Veteran opposition leader Raila Odinga led Kenya’s presidential race, official election results showed Saturday, pushing Deputy President William Ruto into second place.

With just over 26% of votes counted, Odinga had 54% and Ruto had 45%, according to results provided by the Kenyan election commission and displayed on a large screen at a national tallying center in the capital, Nairobi.

East Africa’s wealthiest nation and most vibrant democracy held presidential, parliamentary and local elections Tuesday.

Ruto and Odinga are in a tight race to succeed President Uhuru Kenyatta, who has reached his two-term limit. Kenyatta fell out with Ruto after the last election and has endorsed Odinga.

Official vote tallying has been proceeding slowly, fueling public anxiety.

Election commission chairman Wafula Chebukati blamed party agents, who are allowed to scrutinize results forms before they are added to the final tally.

“Agents in this exercise cannot proceed … as if we are doing a forensic audit,” he told a news briefing Friday.

“We are not moving as fast as we should. This exercise needs to be concluded as soon as possible.”

Representatives from Odinga’s and Ruto’s coalitions did not immediately respond to requests for comment.

Reuters news agency and other media outlets have been tallying results forms from 291 constituencies posted on the election commission website.

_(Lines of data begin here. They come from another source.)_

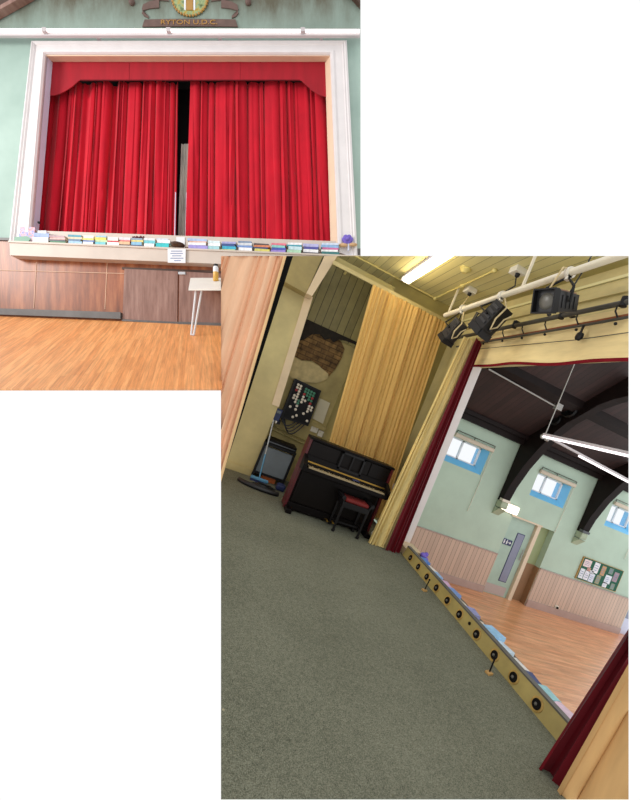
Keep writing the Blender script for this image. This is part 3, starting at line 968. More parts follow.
for y, lb in fl:
    if first is None:
        first = thing('footlight', lb, 'footlight', (2.545, y, .058), 'footlights in the olive board')
        ax = (-1, 0, .2)
        part(MB().lathe((2.547, y, .058), ax, [(0, .05), (.005, .05), (.007, .046), (.007, .036), (.003, .035)], 24), 'ring', 'rust', first, True, sawn=False)
        part(MB().lathe((2.546, y, .058), ax, [(0, .033), (.009, .036), (.012, .033), (.007, .030)], 20), 'cup', 'cup', first, True, sawn=False)
        part(MB().ball((2.540, y + .006, .056), .012), 'bulb', 'dimbulb', first, True, sawn=False)
    else:
        copy_thing(first, (2.545, y, .058), lb)

# ---- two pins with wooden feet on the carpet
for (x, y, lb) in ((2.40, 3.49, 'thin metal pin on a wooden foot, by the fourth footlight from the jamb'), (2.385, 2.32, 'thin metal pin on a wooden foot, nearer the camera')):
    t = thing('floor_pin', lb, 'pin', (x, y, 0), 'metal pins beside the footlights')
    part(MB().obox((x, y, .009), (.055, .04, .018), rot2(.3), .003), 'foot', 'boardwood', t)
    part(MB().tube([(x, y, .01), (x + .03, y + .03, .115)], .006, 8), 'rod', 'cup', t, True)
    part(MB().ball((x + .031, y + .031, .118), .010), 'tip', 'cup', t, True)

# ---- books along the ledge in front of the footlights
def book(place, x, y, z, w, d, h, yaw, col, label, group, axis=0):
    """a closed book lying flat: cover with a page block showing on three sides"""
    t = thing('book', label, 'book', (x, y, z), group, place)
    R = rot2(yaw) if not isinstance(yaw, Matrix) else yaw
    c = Vector((x, y, z))
    tk = min(h * .2, .004 / place.k)

    def bx(mb, a, b):
        q = [(a[0], a[1], a[2]), (b[0], a[1], a[2]), (b[0], b[1], a[2]), (a[0], b[1], a[2]), (a[0], a[1], b[2]), (b[0], a[1], b[2]), (b[0], b[1], b[2]), (a[0], b[1], b[2])]
        mb.hull8([c + R @ Vector(p) for p in q])
    mb = MB()
    bx(mb, (-w / 2, -d / 2, 0), (w / 2, d / 2, tk))
    bx(mb, (-w / 2, -d / 2, h - tk), (w / 2, d / 2, h))
    bx(mb, (-w / 2, -d / 2, tk), (w / 2, -d / 2 + tk, h - tk))
    part(mb, 'cover', bookmat(col), t)
    mb = MB()
    g = min(w, d) * .03
    bx(mb, (-w / 2 + g, -d / 2 + tk, tk), (w / 2 - g, d / 2 - g, h - tk))
    part(mb, 'pages', 'paper', t)
    return t


gl = 'books laid along the stage ledge beyond the footlights'
ledge_books = [
    (4.20, (86, 132, 206), .05, 'blue book on the stage ledge nearest the white jamb'),
    (4.02, (236, 226, 214), .04, 'cream book on the ledge, second from the white jamb'),
    (3.84, (150, 186, 226), .045, 'pale blue book on the ledge, third from the white jamb'),
    (3.66, (214, 176, 206), .05, 'pale mauve book on the ledge, between two blue ones'),
    (3.47, (120, 150, 206), .05, 'mid blue book on the ledge before the wainscot end'),
    (3.29, (226, 216, 196), .035, 'off-white thin book on the ledge, fifth footlight level'),
    (3.12, (146, 150, 196), .05, 'lavender grey book on the ledge beyond the sixth footlight'),
    (2.93, (232, 220, 200), .035, 'thin ivory book on the ledge before the blue stack'),
    (2.60, (196, 214, 226), .045, 'ice blue book on the ledge after the blue stack'),
    (2.43, (226, 222, 216), .035, 'thin white book on the ledge by the third near footlight'),
    (2.27, (56, 70, 120), .05, 'navy book on the ledge beside the second near footlight'),
    (2.11, (150, 200, 206), .05, 'turquoise grey book on the ledge near the near curtain'),
    (1.95, (218, 190, 206), .05, 'pink book on the ledge, second from the near red curtain'),
    (1.78, (176, 190, 214), .05, 'grey blue book on the ledge nearest the near red curtain')]
for i, (y, c, h, lb) in enumerate(ledge_books):
    x = 2.70 + .012 * math.sin(i * 2.3)
    if i in (0, 2, 4, 6, 8, 11, 12):
        book(STAGE, x + .01, y - .01, 0, .15, .15, .045, .15 * math.sin(i), shade((206, 198, 190), .9 + .03 * i % 3), 'lower book under the ' + lb.split(' on the ')[0] + ' on the stage ledge', gl)
        book(STAGE, x, y, .045, .15, .15, h, .25 * math.sin(i * 1.7), c, lb, gl)
    else:
        book(STAGE, x, y, 0, .155, .15, h + .035, .2 * math.sin(i * 1.7), c, lb, gl)
for k, (c, lb) in enumerate((((110, 156, 214), 'bright blue book at the bottom of the tall ledge stack'), ((226, 236, 240), 'white book in the middle of the tall ledge stack'), ((150, 196, 230), 'sky blue book on top of the tall ledge stack'))):
    book(STAGE, 2.71, 2.765, .04 * k, .15, .17, .04, .2 * (k - 1), c, lb, gl)
t = thing('flower_ornament', 'purple flower ornament on the stage ledge by the white jamb', 'ornament', (2.82, 4.5, 0))
part(MB().ball((2.82, 4.42, .07), .045).ball((2.84, 4.36, .05), .035).ball((2.79, 4.38, .09), .035).ball((2.86, 4.42, .10), .03), 'petals', 'purple', t, True)
part(MB().box((2.78, 4.36, 0), (2.87, 4.45, .03), .008), 'base', 'shell', t)

# =============================================================== hall beyond the opening
HF = -1.0
structure(MB().box((2.95, .2, HF - .1), (12.0, 7.2, HF)), 'floor_2', 'hallfloor')


def wall_with_holes(x0, x1, z0, z1, holes, y0, y1):
    xs_ = sorted({x0, x1, *[h[0] for h in holes], *[h[1] for h in holes]})
    zs_ = sorted({z0, z1, *[h[2] for h in holes], *[h[3] for h in holes]})
    mb = MB()
    inside = lambda x, z: any(h[0] < x < h[1] and h[2] < z < h[3] for h in holes)
    cell = {(i, j): not inside((xs_[i] + xs_[i + 1]) / 2, (zs_[j] + zs_[j + 1]) / 2) for i in range(len(xs_) - 1) for j in range(len(zs_) - 1)}
    V = {}

    def v(i, j, y):
        if (i, j, y) not in V:
            V[(i, j, y)] = mb.bm.verts.new((xs_[i], y, zs_[j]))
        return V[(i, j, y)]
    for (i, j), on in cell.items():
        if not on:
            continue
        mb.bm.faces.new((v(i, j, y0), v(i + 1, j, y0), v(i + 1, j + 1, y0), v(i, j + 1, y0)))
        mb.bm.faces.new((v(i, j, y1), v(i, j + 1, y1), v(i + 1, j + 1, y1), v(i + 1, j, y1)))
        for di, dj, a, b in ((-1, 0, (i, j), (i, j + 1)), (1, 0, (i + 1, j), (i + 1, j + 1)), (0, -1, (i, j), (i + 1, j)), (0, 1, (i, j + 1), (i + 1, j + 1))):
            if not cell.get((i + di, j + dj), False):
                mb.bm.faces.new((v(*a, y0), v(*b, y0), v(*b, y1), v(*a, y1)))
    return mb


W1, W2, W3 = (3.95, 4.86), (6.17, 7.13), (8.40, 9.32)
holes = [(a, b, 1.31, 1.83) for a, b in (W1, W2, W3)] + [(5.99, 7.17, HF, .76), (10.12, 11.0, HF, .9)]
WY = 6.8
structure(wall_with_holes(2.75, 11.6, HF, 2.6, holes, WY, WY + .3), 'wall_far', 'hallwall')
structure(MB().box((2.76, 5.2, HF), (2.95, 7.1, 3.4)), 'wall_near', 'hallwall')
mb = MB()
for a, b in ((2.96, 5.985), (7.175, 10.08)):
    mb.box((a, WY - .022, HF + .15), (b, WY, -.125))
structure(mb, 'trim_9', 'wains')
mb = MB()
for a, b in ((2.96, 5.985), (7.175, 10.08)):
    mb.box((a, WY - .035, -.125), (b, WY, -.10), .005)
structure(mb, 'trim_10', 'skirt')
mb = MB()
for a, b in ((2.96, 5.985), (7.175, 10.08)):
    mb.box((a, WY - .045, HF), (b, WY, HF + .15), .006)
structure(mb, 'baseboard_far', 'skirt')
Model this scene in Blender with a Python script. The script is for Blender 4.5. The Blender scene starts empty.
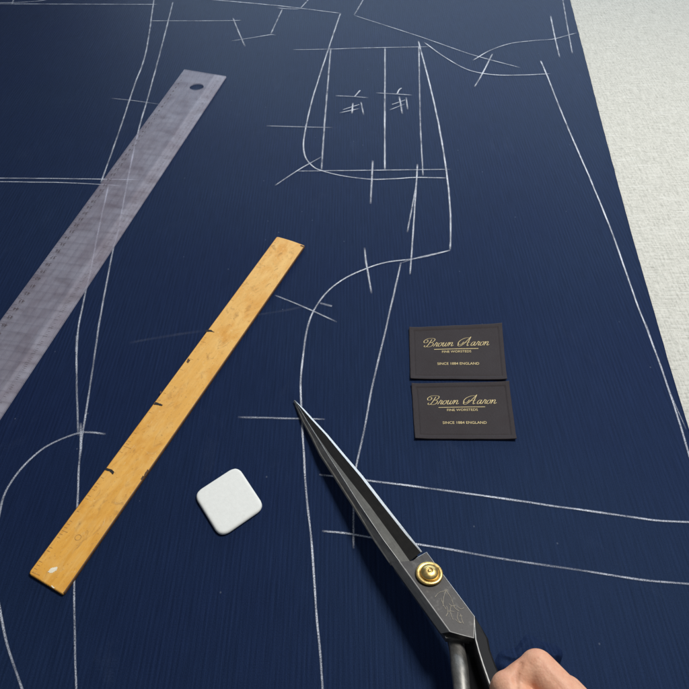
import bpy, bmesh, math, random
from mathutils import Vector, Matrix, noise as mnoise
random.seed(7)
S = bpy.context.scene
C = S.collection
# ------------------------------------------------------------------ camera
PITCH = math.radians(46.0); F = 702.0; SZ = 689.0; CX = CY = 344.5
CAM = Vector((0, 0, 0.52))
FW = Vector((0, math.cos(PITCH), -math.sin(PITCH)))
UP = Vector((0, math.sin(PITCH), math.cos(PITCH)))
RT = Vector((1, 0, 0))
cd = bpy.data.cameras.new('camera'); cam = bpy.data.objects.new('camera', cd); C.objects.link(cam)
cam.location = CAM; cam.rotation_euler = (math.radians(90) - PITCH, 0, 0)
cd.sensor_width = 36; cd.lens = 36 * F / SZ; cd.clip_start = 0.01; cd.clip_end = 50
S.camera = cam

def ray(px, py): return FW + RT * ((px - CX) / F) - UP * ((py - CY) / F)
def at(px, py, z=0.0):
    """survey point: where a measured sight line meets the level z"""
    d = ray(px, py); t = (z - CAM.z) / d.z
    return CAM + d * t

# ------------------------------------------------------------------ node helpers
def mat(name):
    m = bpy.data.materials.new(name); m.use_nodes = True
    nt = m.node_tree
    return m, nt, nt.nodes['Principled BSDF'], nt.nodes['Material Output']
def N(nt, t, **kw):
    n = nt.nodes.new(t)
    for k, v in kw.items():
        if k.startswith('i_'): n.inputs[k[2:].replace('_', ' ')].default_value = v
        else: setattr(n, k, v)
    return n
def L(nt, a, b): nt.links.new(a, b)
def coords(nt, scale=(1, 1, 1), out='Object', rot=(0, 0, 0)):
    tc = N(nt, 'ShaderNodeTexCoord'); mp = N(nt, 'ShaderNodeMapping')
    mp.inputs['Scale'].default_value = scale; mp.inputs['Rotation'].default_value = rot
    L(nt, tc.outputs[out], mp.inputs['Vector']); return mp.outputs['Vector']
def noise(nt, vec, scale, detail=3, rough=.55, dist=0):
    n = N(nt, 'ShaderNodeTexNoise'); n.inputs['Scale'].default_value = scale
    n.inputs['Detail'].default_value = detail; n.inputs['Roughness'].default_value = rough
    n.inputs['Distortion'].default_value = dist
    L(nt, vec, n.inputs['Vector']); return n.outputs['Fac']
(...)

These have not yet been verified, and this tally is running well ahead of the official one.

As of 1200 GMT, Reuters had tallied 237 forms, which showed Ruto in the lead with nearly 53% of the vote, compared to just over 46% for Odinga. Two other candidates had less than 1% between them.

Nineteen other forms could not be included in the count because they were unreadable or were missing information.

The forms Reuters is tallying are preliminary and the results subject to change. After the forms are uploaded to the commission’s website, Kenyan election law requires that they are physically brought to the national tallying center, where party representatives can examine them for any discrepancies.

The process was designed as a safeguard against the kind of rigging allegations that have triggered violence after previous polls. More than 1,200 people were killed after a disputed 2007 election and more than 100 killed after a disputed 2017 election.

The winning candidate must receive 50% of the national vote plus one, and at least 25% of the vote from 24 of 47 counties.

The commission has until Tuesday to declare a winner.